Discussion in 'Journalism topics only' started by silentbob, Nov 6, 2008.

  1. silentbob

    silentbob Member

    I'm a big fan of what ESPN.com does with the E-ticket and the OTL features.
    That type of writing doesnt really exist anymore in newspapers. And these pieces are always well crafted and superbly written, worthy of BASW consideration in my opinion.

    But I'm starting to tire of the pieces that look back at a lost loved one.

    Just off the top of my head: Len Bias, Lymon Bostock, the one a couple weeks ago, another today. And I'm sure I'm missing one, two or seven.

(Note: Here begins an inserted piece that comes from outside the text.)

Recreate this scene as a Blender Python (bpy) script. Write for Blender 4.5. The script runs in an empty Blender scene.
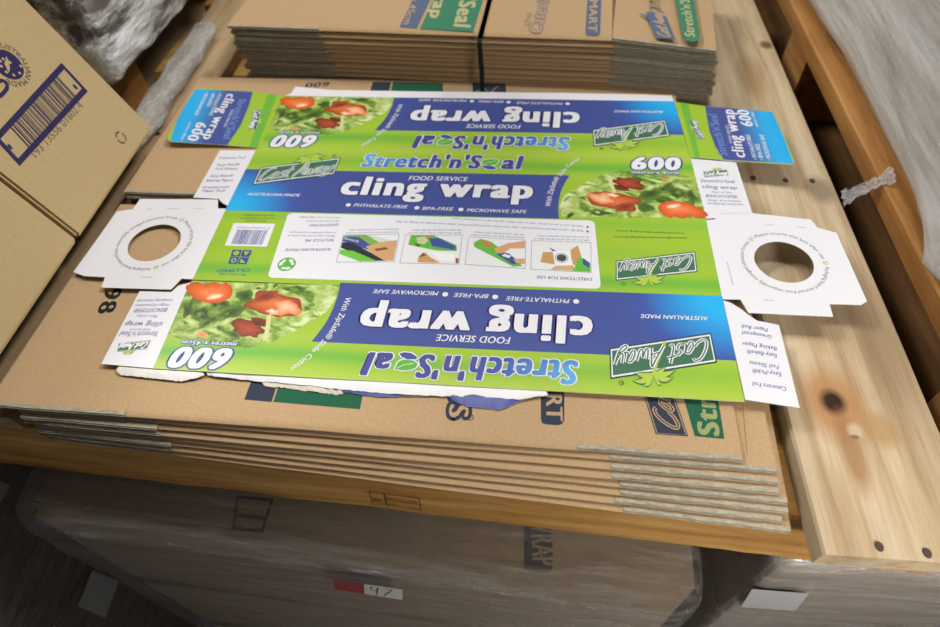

    These are all great stories, but I don't think you can keep hitting that sentimental chord with your readership. You have to space it out. There are a million stories out there that have nothing to do with death. Find them.
     
  2. spaceman

    spaceman Active Member

    how about "the death of good stories?"
     
  3. Joe Williams

    Joe Williams Well-Known Member

    But writing about a death is the surest way to win an award. It's been demonstrated time and again. So what have you got against awards?! ;)
     
  4. I had a streak early in my career where I wrote about five such death pieces in a row. For a while, I thought I was seriously a Writer. Then I read collections by Gary Smith and Charles Pierce and realized that stories didn't have to be maudlin to be compelling. Then I read Buster Olney's book and realized you could even write about sports and make it compelling and fascinating, not just make sports peripheral to the story.
     
  5. riverrats95

    riverrats95 Member

    Sun-Sentinel did it yesterday and I will bet that the Herald and PBP will follow with their takes today or tomorrow. It's not just ESPN with the rehash.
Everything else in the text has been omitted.